Su paso de este mundo al Padre, su Pascua, se ha de realizar por la entrega en
la cruz, y es lo que se realiza con el pan y el vino: el cuerpo entregado y la
sangre derramada, son el anticipo de esto mismo en el árbol de la cruz.
“habiendo amado a los suyos que estaban en el mundo”: Jesús, nos
dicen los evangelios, pasó por el mundo haciendo el bien y dándonos ejemplo de
cómo debemos comportarnos los cristianos. El mandamiento nuevo del amor es la
concreción de toda su vida y su obra. Comulgar, en esta noche, con el cuerpo y
la sangre del Señor, implica unas serias consecuencias morales para nosotros:
la cruz conlleva el mandamiento del amor. Si en algo se caracteriza la vida
cristiana es en la capacidad de amar, incluso, a los enemigos. Esa es la
excelencia del cristianismo y su verdadero tesoro. Si Jesús fue capaz de
amarnos a nosotros, pobre pecadores, cómo no vamos a ser nosotros capaces de
amar a nuestros coetáneos, a nuestros prójimos.
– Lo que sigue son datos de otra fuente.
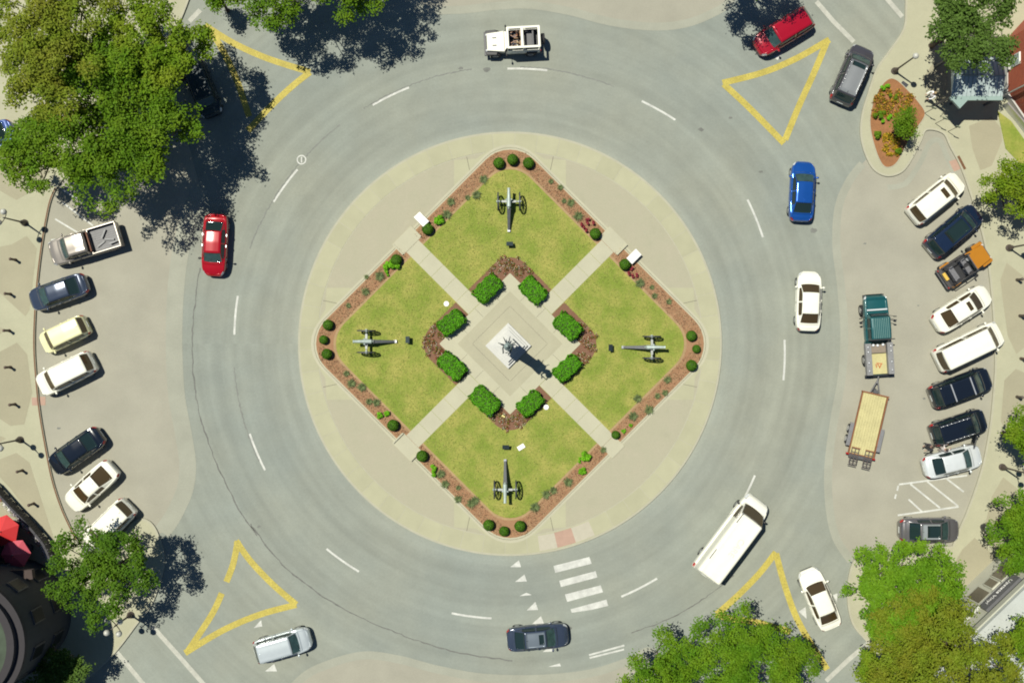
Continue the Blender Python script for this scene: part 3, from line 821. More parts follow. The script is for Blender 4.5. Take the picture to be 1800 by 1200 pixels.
car('parked_car', 'suv', (1733, 735), (1638, 766), 1.84, 1.62, black, 'black SUV with its door open and thin silver roof rails', group=GR, rails='silver', door_open=-1)
car('parked_car', 'sedan', (1725, 798), (1624, 823), 1.82, 1.42, pearl, 'silver white saloon parked beside the hatched bay', group=GR)
car('parked_car', 'sedan', (1686, 931), (1581, 931), 1.84, 1.46, midgrey, 'grey saloon with a large dark sunroof between the hatched bay and the bright green tree', group=GR, sunroof=(.40, .62, 1.3), roof_glare=paint('silver roof glare', (.34, .37, .37), .4, .3))

car('moving_car', 'suv', (1330, 85), (1424, 28), 1.88, 1.60, crimson, 'crimson SUV entering the circle beside a yellow triangle', group=GT, mirrors=crimson)
car('moving_car', 'suv', (1519, 83), (1476, 181), 1.92, 1.72, grey, 'dark grey SUV with silver roof rails leaving the circle past the planter', group=GT, rails='silver', sunroof=(.57, .645, 1.25), roof_glare=paint('grey roof glare', (.27, .28, .28), .4, .3), crossbars=None)
car('moving_car', 'sedan', (1413, 284), (1407, 389), 1.84, 1.42, blue, 'bright blue saloon driving round the circle', group=GT)
car('moving_car', 'sedan', (1423, 477), (1419, 582), 1.84, 1.42, white, 'white saloon on the circle between the blue saloon and the big white van', group=GT, glass='glass_brown')
car('moving_car', 'sedan', (1419, 1001), (1462, 1104), 1.84, 1.42, white, 'white saloon coming in past the bright green tree over the yield marks', group=GT, glass='glass_brown')
car('moving_car', 'sedan', (999, 1114), (891, 1124), 1.84, 1.44, darkblue, 'slate blue saloon with a square sunroof passing the crosswalk', group=GT, sunroof=(.52, .60, 1.0), roof_glare=paint('slate roof glare', (.17, .20, .23), .4, .28))
car('moving_car', 'suv', (546, 1119), (448, 1147), 1.84, 1.62, silver, 'silver SUV with a dark windshield driving in near a yellow triangle', group=GT, mirrors=silver)
car('moving_car', 'sedan', (375, 485), (381, 376), 1.82, 1.42, red, 'bright red saloon with a sun glint on its roof beside the tree shadow', group=GT, mirrors=M['black'])
car('moving_car', 'hatch', (374, 203), (338, 110), 1.80, 1.50, tealdark, 'dark teal car in the shade of the big tree by a yellow triangle', group=GT)
car('parked_car', 'sedan', (-62, 262), (24, 226), 1.82, 1.44, paint('plain blue', (.04, .08, .25), .2), 'blue car standing at the edge of the big olive tree', group=GL)

# the big delivery van
vroot, vs_ = car('delivery_van', 'van', (1329, 884), (1240, 1002), 2.24, 2.55, white, 'long high white delivery van driving round the circle', 'van', GT, glass='glass_brown', mirrors=M['black'], L=6.9, rear_glass=False, wheel_r=.36)
lettering('roof_lettering', 'CARE', .62, .004, mat('pale grey lettering', (.48, .48, .46), .5), vroot, (-.35, -.25, vs_.at(.45, 7).z + .012), (0, 0, math.pi))
for x in (1.55, -1.7):
    MB().box((x, vs_.k['wr'] * 1.12 - .10, vs_.at(.5, 8.6).z + .0), (.9, .05, .05)).build('roof_trim', M['dkgrey'], vroot)

# ---------------------------------------------------------------- pickup with an open bed
def bed_walls(root, x0, x1, W, z0, z1, m, t=.09):
    for sd in (-1, 1):
        MB().box(((x0 + x1) / 2, sd * (W / 2 - t / 2 - .01), (z0 + z1) / 2), (x1 - x0, t, z1 - z0)).build('bed_side', m, root, bevel=.02)
    MB().box((x0 + t / 2, 0, (z0 + z1) / 2 - .01), (t, W - 2 * t - .04, z1 - z0)).build('tailgate', m, root, bevel=.02)
    MB().box((x1 - .05, 0, (z0 + z1) / 2 - .02), (.06, W - 2 * t - .04, z1 - z0)).build('bed_front', m, root)
pk, ps = car('pickup_truck', 'pickup', (89, 448), (211, 411), 1.98, 1.82, taupe, 'taupe crew cab pickup with an open bed parked beside the tree shadow', 'pickup', GL, wheel_r=.38)
bed_walls(pk, -2.68, -.47, 1.94, .69, 1.14, taupe)
MB().box((-1.58, 0, .785), (2.05, 1.70, .05)).build('bed_liner', mat('grey bed liner', (.13, .13, .135), .6, .15, 3), pk)
rb = MB()
for y in np.linspace(-.7, .7, 9): rb.box((-1.58, float(y), .815), (2.0, .05, .02))
rb.build('bed_rib', M['dkgrey'], pk)
cg = MB()
for i, (x, y, a) in enumerate([(-1.2, .35, .4), (-1.9, .2, -.3), (-1.6, -.3, .9), (-2.2, .5, .1)]): cg.box((x, y, .86 + .04 * i), (.7, .12, .10), a)
cg.build('bed_cargo', mat('crumpled tarp', (.12, .125, .13), .5, .3, 6), pk)
MB().box((-.50, 0, 1.22), (.10, 1.5, .12)).build('bed_rack', mat('rust brown rack', (.13, .05, .025), .7, .2, 5), pk, bevel=.02)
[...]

“los amó hasta el extremo”: Cristo no
sólo no nos amó durante su vida mortal entre nosotros, ni tampoco nos ama de
una forma abstracta desde el cielo, sino que ha querido hacer concreto y
palpable su amor a nosotros por medio del sacerdocio. Hasta tal punto, llegó el
amor del Señor que confirió su propio poder y su propia autoridad a hombres
tomados del mundo, para que haciendo sus veces, administraran los sacramentos a
sus fieles. Y en esto se realiza el amor extremo del Señor hacia nosotros, en
que por medio de sus sacerdotes puede seguir presente en medio de su pueblo.
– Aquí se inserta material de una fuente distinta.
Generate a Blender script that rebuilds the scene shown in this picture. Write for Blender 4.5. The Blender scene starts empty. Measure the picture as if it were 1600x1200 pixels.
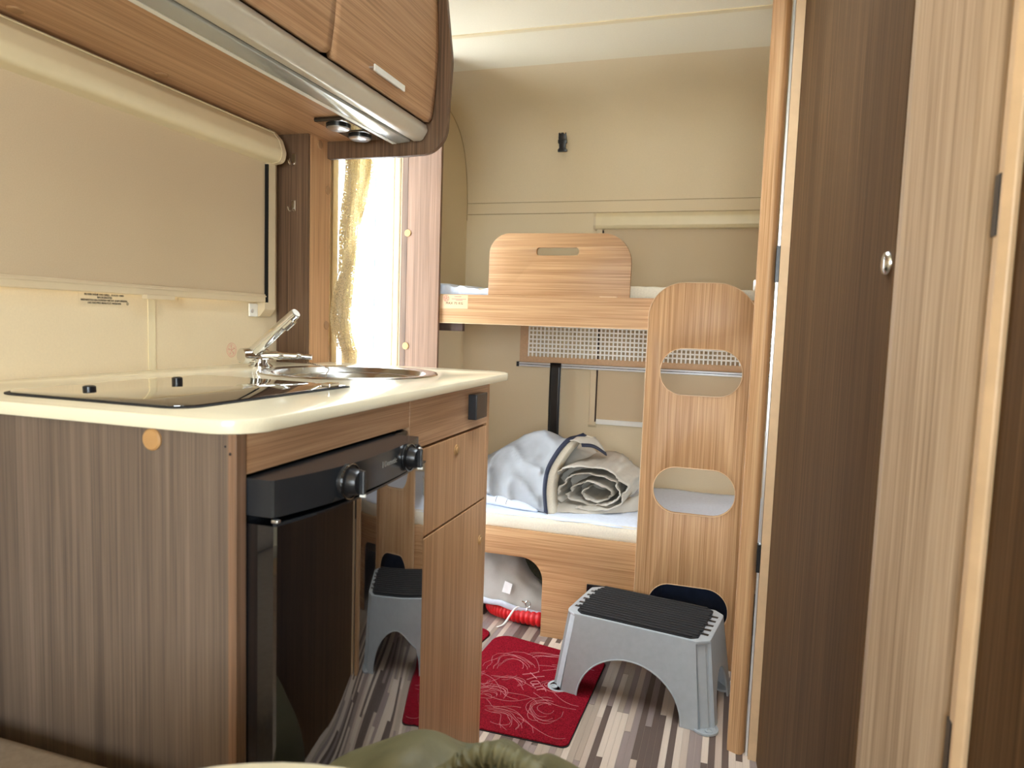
import bpy, bmesh, math, random
from mathutils import Vector, Matrix, noise
random.seed(7)
scene = bpy.context.scene
COL = scene.collection
PI = math.pi

# ------------------------------------------------------------------ camera
def cam_matrix(yaw, pitch, roll, loc):
    f = Vector((-math.sin(yaw)*math.cos(pitch), math.cos(yaw)*math.cos(pitch), math.sin(pitch)))
    r = Vector((math.cos(yaw), math.sin(yaw), 0)); u = r.cross(f)
    r2 = r*math.cos(roll)+u*math.sin(roll); u2 = -r*math.sin(roll)+u*math.cos(roll)
    m = Matrix((r2, u2, -f)).transposed().to_4x4(); m.translation = Vector(loc)
    return m
cd = bpy.data.cameras.new('camera'); cam = bpy.data.objects.new('camera', cd); COL.objects.link(cam)
cam.matrix_world = cam_matrix(0.3050892, -0.0857383, 0.0331546, (0, 0, 1.06))
cd.sensor_width = 36; cd.lens = 1098.19/1600*36; cd.clip_start = 0.02
cd.dof.use_dof = True; cd.dof.focus_distance = 2.0; cd.dof.aperture_fstop = 7.0
scene.camera = cam

# ------------------------------------------------------------------ world, light, exposure
vs = scene.view_settings
scene.display_settings.display_device = 'sRGB'
vs.view_transform = 'Standard'; vs.look = 'None'; vs.gamma = 1.0; vs.use_curve_mapping = False
vs.exposure = 1.48
W = bpy.data.worlds.new('sky'); scene.world = W; W.use_nodes = True
nt = W.node_tree; nt.nodes.clear()
wo = nt.nodes.new('ShaderNodeOutputWorld'); bg = nt.nodes.new('ShaderNodeBackground')
tc = nt.nodes.new('ShaderNodeTexCoord'); sx = nt.nodes.new('ShaderNodeSeparateXYZ')
rp = nt.nodes.new('ShaderNodeValToRGB'); mp = nt.nodes.new('ShaderNodeMapRange')
mp.inputs[1].default_value = -1; mp.inputs[2].default_value = 1
nt.links.new(tc.outputs['Generated'], sx.inputs[0]); nt.links.new(sx.outputs[2], mp.inputs[0])
nt.links.new(mp.outputs[0], rp.inputs[0]); nt.links.new(rp.outputs[0], bg.inputs[0]); nt.links.new(bg.outputs[0], wo.inputs[0])
rp.color_ramp.elements[0].position = .40; rp.color_ramp.elements[0].color = (.95, .93, .86, 1)
rp.color_ramp.elements[1].position = .56; rp.color_ramp.elements[1].color = (.91, .95, 1, 1)
SKY = 8.0
bg.inputs[1].default_value = SKY

def window_light(name, loc, rot, w, h, col, power):
    l = bpy.data.lights.new(name, 'AREA'); l.shape = 'RECTANGLE'; l.size = w; l.size_y = h
    l.color = col; l.energy = power
    o = bpy.data.objects.new(name, l); COL.objects.link(o); o.location = loc; o.rotation_euler = rot
    return o
def portal(name, loc, rot, w, h):
    o = window_light(name, loc, rot, w, h, (1, 1, 1), 1); o.data.cycles.is_portal = True
    return o
# area lights point along local -Z;  portals sit in the openings and only guide the sky's own light
portal('portal_door', (-1.20, 2.055, .95), (0, -PI/2, 0), 1.86, .42)
portal('portal_kitchen_window', (-1.20, .7, 1.28), (0, -PI/2, 0), .36, 1.5)
portal('portal_added_bunk_window', (1.0, 2.61, .71), (0, PI/2, 0), .42, .38)  # for the window added to fill the lower bunk with light
portal('portal_front_window', (.25, -1.45, 1.25), (PI/2, 0, 0), 1.2, .9)
portal('portal_side_window', (1.0, -.72, 1.25), (0, PI/2, 0), .8, 1.1)
portal('portal_roof_hatch', (-.2, 1.3, 2.07), (0, 0, 0), .44, .8)

# ------------------------------------------------------------------ materials
def lin(h):
    h = h.lstrip('#'); v = [int(h[i:i+2], 16)/255 for i in (0, 2, 4)]
    return tuple((c/12.92 if c <= .04045 else ((c+.055)/1.055)**2.4) for c in v)+(1,)
def base_mat(name, rough=.5, metal=0, spec=.5):
    m = bpy.data.materials.new(name); m.use_nodes = True
    b = m.node_tree.nodes['Principled BSDF']
    b.inputs['Roughness'].default_value = rough; b.inputs['Metallic'].default_value = metal
    b.inputs['Specular IOR Level'].default_value = spec
    return m, m.node_tree, b
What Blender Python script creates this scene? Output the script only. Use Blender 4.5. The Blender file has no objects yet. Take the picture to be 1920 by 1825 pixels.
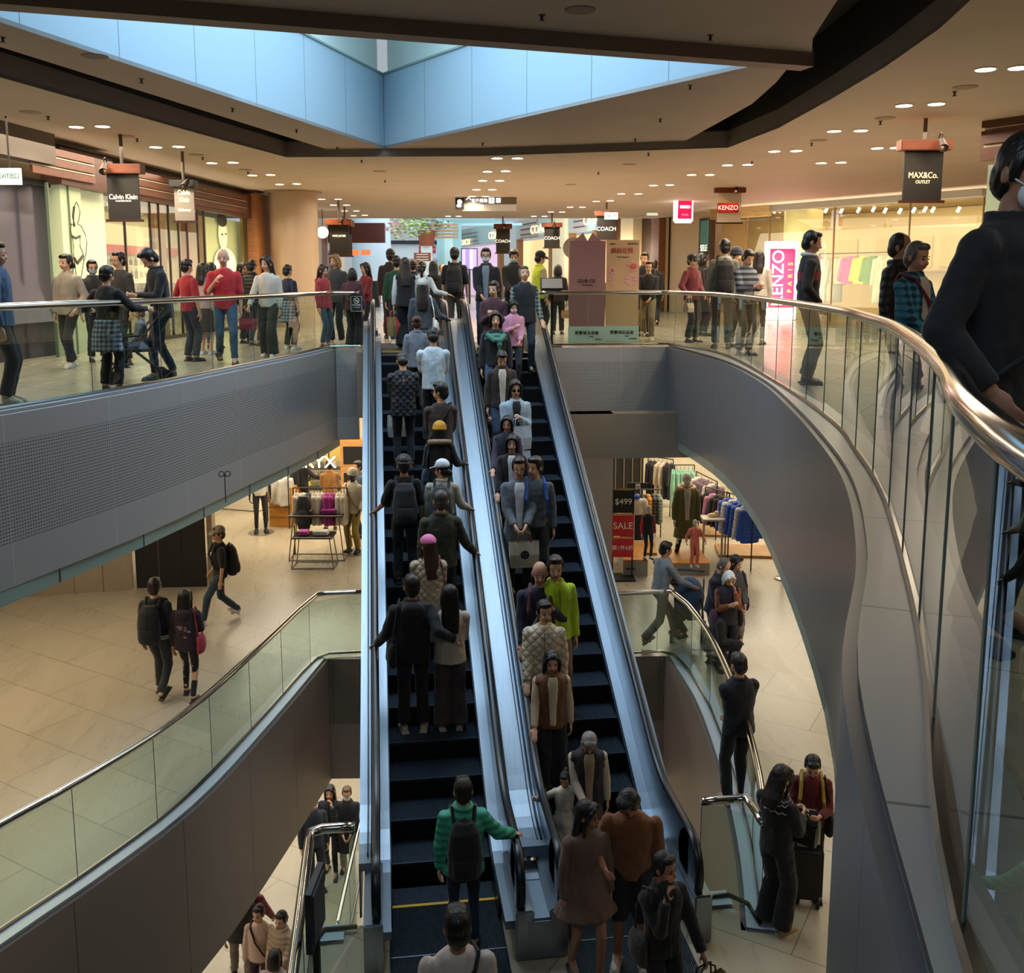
import bpy, bmesh, math, random
from mathutils import Vector, Matrix
from mathutils.geometry import tessellate_polygon
random.seed(7)
R=math.radians
SC=bpy.context.scene; COL=SC.collection
# ---------------------------------------------------------------- camera, world, light, exposure
EYE=Vector((0,0,1.35)); YAW=R(7.74); PITCH=R(8.2); F=1800.0; CX=960.0; CY=780.0
cam=bpy.data.cameras.new('camera'); camo=bpy.data.objects.new('camera',cam); COL.objects.link(camo)
camo.location=EYE; camo.rotation_euler=(R(90)-PITCH,0,-YAW)
cam.sensor_fit='HORIZONTAL'; cam.sensor_width=36; cam.lens=F/1920*36; cam.shift_y=-(1825/2-CY)/1920
cam.clip_start=.05; cam.clip_end=300
SC.camera=camo
SC.view_settings.view_transform='Standard'; SC.view_settings.look='None'
SC.view_settings.gamma=1; SC.view_settings.use_curve_mapping=False; SC.view_settings.exposure=0.5
SC.cycles.use_light_tree=True; SC.cycles.transparent_max_bounces=24; SC.cycles.max_bounces=6; SC.cycles.diffuse_bounces=3; SC.cycles.glossy_bounces=3
SC.cycles.use_denoising=True; SC.cycles.sample_clamp_indirect=4; SC.cycles.caustics_reflective=False; SC.cycles.caustics_refractive=False
w=bpy.data.worlds.new('world'); SC.world=w; w.use_nodes=True
nt=w.node_tree; bg=nt.nodes['Background']
tc=nt.nodes.new('ShaderNodeTexCoord'); sp=nt.nodes.new('ShaderNodeSeparateXYZ'); cr=nt.nodes.new('ShaderNodeValToRGB')
nt.links.new(tc.outputs['Generated'],sp.inputs[0]); nt.links.new(sp.outputs['Z'],cr.inputs[0]); nt.links.new(cr.outputs[0],bg.inputs[0])
cr.color_ramp.elements[0].color=(.80,.89,.94,1); cr.color_ramp.elements[1].color=(.56,.76,.92,1)
bg.inputs[1].default_value=.36
SA,CA=math.sin(YAW),math.cos(YAW); SP,CP=math.sin(PITCH),math.cos(PITCH)
def W(lat,D,z=0):            # metres right of / ahead of the viewpoint -> world
    return Vector((lat*CA+D*SA, D*CA-lat*SA, z))
def ray(px,py):
    u=px-CX; v=CY-py
    fw=F*CP+v*SP; up=v*CP-F*SP
    return u,fw,up
def P(px,py,z):              # point of a horizontal plane
    u,fw,up=ray(px,py); k=(z-EYE.z)/up
    return W(u*k,fw*k,z)
def Q(px,py,D):              # point at ground distance D
    u,fw,up=ray(px,py); k=D/fw
    return W(u*k,D,EYE.z+up*k)
def V(px,py,A,B,off=0):      # point of the upright plane through A and B
    u,fw,up=ray(px,py); d=W(u,fw,up); d.z=up
    n=Vector((B.y-A.y,-(B.x-A.x),0)).normalized()
    o=Vector((A.x,A.y,0))-n*off
    k=(o-Vector((EYE.x,EYE.y,0))).dot(n)/d.dot(n)
    return EYE+d*k
Z1,Z2,Z3=-9.44,-4.72,0.0
def area(name,loc,sx,sy,power,col,rot=(0,0,0),spread=None):
    l=bpy.data.lights.new(name,'AREA'); l.shape='RECTANGLE'; l.size=sx; l.size_y=sy; l.energy=power; l.color=col
    if spread: l.spread=R(spread)
    o=bpy.data.objects.new(name,l); o.location=loc; o.rotation_euler=rot; COL.objects.link(o); return o
SKY=(.62,.81,1.0); WARM=(1.0,.83,.62); WARM2=(1.0,.83,.60)
area('skylight_daylight',W(-1.6,13.2,6.6),6.5,6.5,470,SKY,(0,0,-YAW),150)
area('void_fill_near',W(-1.5,1.0,3.4),5,3,80,SKY,(0,0,-YAW))  # added fill below the closed ceiling, brightens the void and its fascias
area('hall_end_daylight',W(-.6,44,4.5),9,5,500,(.75,.9,1),(R(100),0,-YAW))
# middle floor lamps (rows in its ceiling) and lower floor lamps
for la,D,s1,s2,pw in ((-7.5,12,3,9,160),(-6,22,5,4.5,190),(5,22,4,4.5,150),(5.6,12.5,2,5,78),(4.9,7.6,2,3,30)):
    area('middle_floor_lamps',W(la,D,-1.36),s1,s2,pw,WARM2,(0,0,-YAW))
for la,D,s1,s2,pw in ((-3.5,18,6,6,190),(-7,12,4,8,120),(3,18,5,5,95)):
    area('lower_floor_lamps',W(la,D,-6.2),s1,s2,pw,(1,.93,.82),(0,0,-YAW))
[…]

Por medio de ellos, Él puede seguir perdonando, bautizando, ungiendo,
permanecer en el pan y en el vino, acoger a los enfermos y moribundos e
interceder por los difuntos.
En
esta noche, ofrecemos, pues en el altar la victima pascual, el cordero
inmolado. En esta noche, elevamos el cáliz de la bendición, el cáliz de la
sangre de Cristo. En esta noche, contemplamos a Cristo entregando su cuerpo y
su sangre por la redención del mundo; a Cristo legándonos el testamento de su
propia obra. Así pues, hermanos, demos gracias a Dios por su Hijo Jesucristo y
gloriémonos en su Cruz, por la cual nos vino la salvación, la vida y toda
bendición.
Pero
también es la noche de Getsemaní, la noche de la agonía (= gr. Lucha, combate).
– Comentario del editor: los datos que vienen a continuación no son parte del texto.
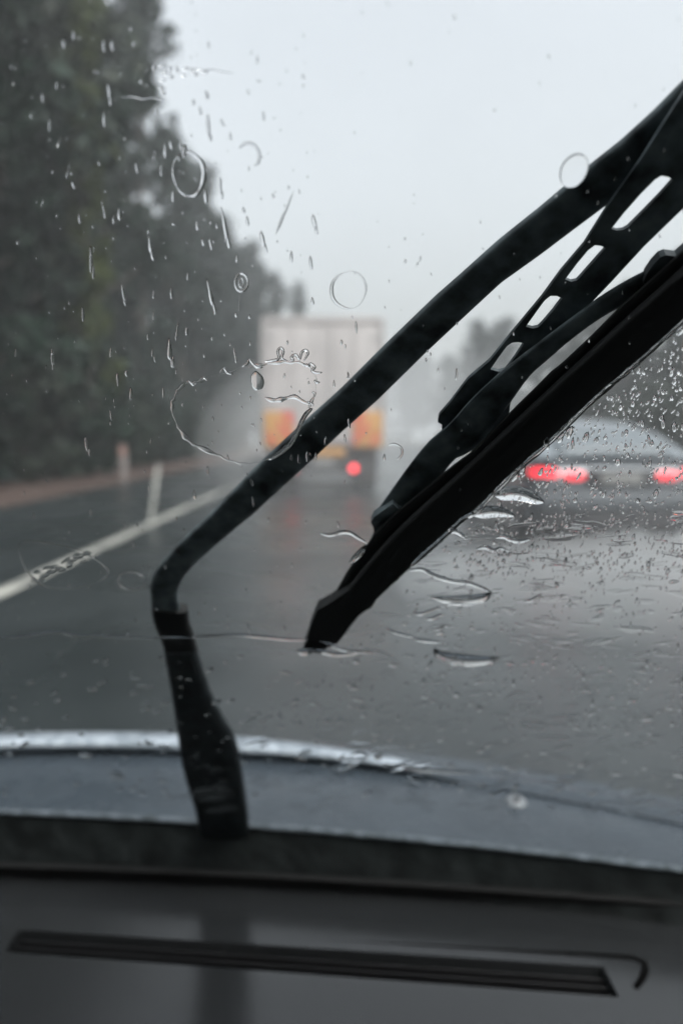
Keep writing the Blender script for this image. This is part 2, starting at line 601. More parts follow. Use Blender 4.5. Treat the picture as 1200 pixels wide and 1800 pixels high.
TY = 15.2
truck = empty('box_truck', (-.16, TY, 0))
tag(truck, 'pale box truck ahead in the spray with yellow and red rear marker plates', 'truck')
W2 = 1.21
box('cargo_box', -W2, W2, .06, 6.4, .98, 3.56, M_TBOX, truck, .03)
for s in (-1, 1):
    x0, x1 = (-W2 + .07, -.006) if s < 0 else (.006, W2 - .07)
    dr = box('rear_door', x0, x1, .015, .062, 1.05, 3.46, M_TBOX, truck, .012)
    for hx in (.18, .62):
        bm = bmesh.new()
        tube_bm(bm, [(s * hx, -.015, 1.08), (s * hx, -.015, 3.42)], [.009, .009], 8)
        from_bm('lock_rod', bm, M_TBOX, dr, True, 50)
    for z in (1.3, 1.9, 2.6, 3.2):
        box('hinge', s * (W2 - .15) - .07, s * (W2 - .15) + .07, -.012, .016, z - .03, z + .03, M_TSTEEL, dr, .006)
    box('corner_post', s * W2 - .035, s * W2 + .035, -.01, .1, .98, 3.56, M_TBOX, truck, .015)
box('top_rail', -W2 + .04, W2 - .04, -.012, .1, 3.46, 3.6, M_TBOX, truck, .02)
box('sill_rail', -W2 + .04, W2 - .04, -.012, .1, .92, 1.05, M_TDARK, truck, .01)
box('chassis', -.45, .45, .2, 8.2, .62, .92, M_TDARK, truck, .02)
box('underrun_bar', -1.08, 1.08, -.02, .1, .44, .58, M_TDARK, truck, .02)
for s in (-1, 1):
    box('bar_bracket', s * .5 - .05, s * .5 + .05, .02, .3, .5, .92, M_TDARK, truck, .01)
    # marker plate with slanted stripes
    mp = empty('marker_plate')
    mp.parent = truck
    xc, zc, hw, hh = s * .90, 1.335, .30, .36
    box('backing', xc - hw, xc + hw, -.05, -.02, zc - hh, zc + hh, M_YEL, mp, .004)
    # red wedges slanting up from the inner edge, yellow left between and outside them
    for wdg in ([(-1, -1), (-1, -.45), (.05, .62), (.05, .05)], [(-1, -.05), (-1, 1), (-.1, 1)], [(.2, -1), (.2, -.62), (.75, -.05), (.75, -.6)]):
        n_ = len(wdg)
        pp = [(xc + s * (hw - .012) * a_, zc + (hh - .012) * b_) for a_, b_ in wdg]
        vtx = [(a_, -.0535, b_) for a_, b_ in pp] + [(a_, -.048, b_) for a_, b_ in pp]
        mesh('stripe', vtx, [tuple(range(n_)), tuple(range(2 * n_ - 1, n_ - 1, -1))] + [(k_, (k_ + 1) % n_, n_ + (k_ + 1) % n_, n_ + k_) for k_ in range(n_)], M_REDS, mp)
    bm = bmesh.new()
    tube_bm(bm, [(s * .62, -.09, .54), (s * .62, -.03, .54)], [.066, .072], 20)
    tl = from_bm('tail_lamp', bm, M_LAMPT, truck, True, 50)
    box('lamp_bar', s * .62 - .28, s * .62 + .28, -.035, .05, .43 + .0, .66, M_TDARK, truck, .015)
    box('mudflap', s * .85 - .3, s * .85 + .3, .75, .78, .18, .9, M_TDARK, truck)
    for xx in (.74, 1.02):
        disc_wheel(truck, s * xx, 1.6, .48, .25)
    disc_wheel(truck, s * 1.0, 6.9, .48, .26)
box('sign_board', -.42, .44, -.05, -.02, .79, .965, M_YEL, truck, .004)
box('number_plate', -.19, .19, -.06, -.045, .62, .74, M_PLATE, truck, .004)
cab = box('cab', -1.1, 1.1, 6.55, 8.3, .55, 2.7, M_TBOX, truck, .12)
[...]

El verdadero hombre entra en liza con el verdadero Dios, la humanidad contra la
divinidad, la voluntad humana contra la voluntad divina. Por una parte, Jesús
se resiste a beber el cáliz de la pasión, pero inmediatamente se decide a hacerlo
hasta las heces. Y lo hace, precisamente, por el mismo motivo que exponíamos
anteriormente: por su extremo amor hacia nosotros. Getsemaní sigue vivo en la
noche de los tiempos, en cada situación de agonía que experimentamos.
Un
ángel le fue enviado para consolarlo y fortalecerlo. Dios nos mira a cada uno
con misericordia. Se hace cargo de nuestros problemas y situaciones. Continuamente
está enviándonos a sus ángeles para que hagan lo mismo con nosotros, es decir,
para que podamos sentir su consuelo y su fortaleza a cada instante de la vida.
Queridos
lectores, contemplando las estampas que esta noche nos presentan nuestro
corazón no puede por menos que estremecerse, que palpitar al ritmo de la serena
agonía de Cristo. Es noche de pasión y de amor, de entrega y sumisión, de lucha
y de paz. Es la noche del fracasado triunfo de las tinieblas y del triunfante
fracaso de la luz. Os invito a tomar un taburete y sentarnos en el cenáculo con
Él; a atravesar el torrente Cedrón; y velar, agazapados entre las piedras,
contemplando como Jesucristo se pone en manos de sus enemigos porque el bien
que ha de venir será mucho mayor que el mal que está aconteciendo.